2014年11月15日土曜日

国民が怒りの矛先は・・・

裁判官も人の子ですから、のちのちの判決をする頃まで、尋問で見聞きしたことを覚えているとは限りません。人間の記憶の代わりに、すべては調書にまとめられます。裁判官は、そういう記録だけ読んでいれば、書証と矛盾しない、官僚裁判官好みの形式的には正しい判決を見事に書くことができます。

しかも、裁判官の転勤の問題は先にふれましたが、長びく訴訟ならば途中交替もあり得るので、自分が判決を書くとも限りません。判決を書く後任の裁判官が、まとめて調書を読んだ方が効率的です。そうなると、夜は少しでも遅くまで記録読みと判決書きに没頭し、その睡眠不足を法廷での昼寝で充足するなどということになるのでしょう。
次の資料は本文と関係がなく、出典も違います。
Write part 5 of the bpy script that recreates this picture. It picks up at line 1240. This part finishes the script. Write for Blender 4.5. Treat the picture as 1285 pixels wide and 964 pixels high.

もちろん、国民からすればとんでもないことであるわけですが、法廷に立ち会わない裁判官が判決を書くことなど日常茶飯事なのですから、そちらを許しておいて「法廷での昼寝」に対してだけ国民が怒りを持つのはどうでしょう? なんとなく迫力を欠いているのではないでしょうか。

国民が怒りの矛先を向けるとしたら、昼寝に対してではなく、「法廷で証人の話も聞かないで判決するのはおかしい、なんとかしろ」というのが筋であるはずです。ところが、裁判官は転勤します。この転勤のシステムによって裁判官の官僚統制システムが働いています。「裁判官の独立」という絵に描いた餅を現実に動かしている手続は、この官僚システムです。裁判官は決して独立しては存在し得ないのです。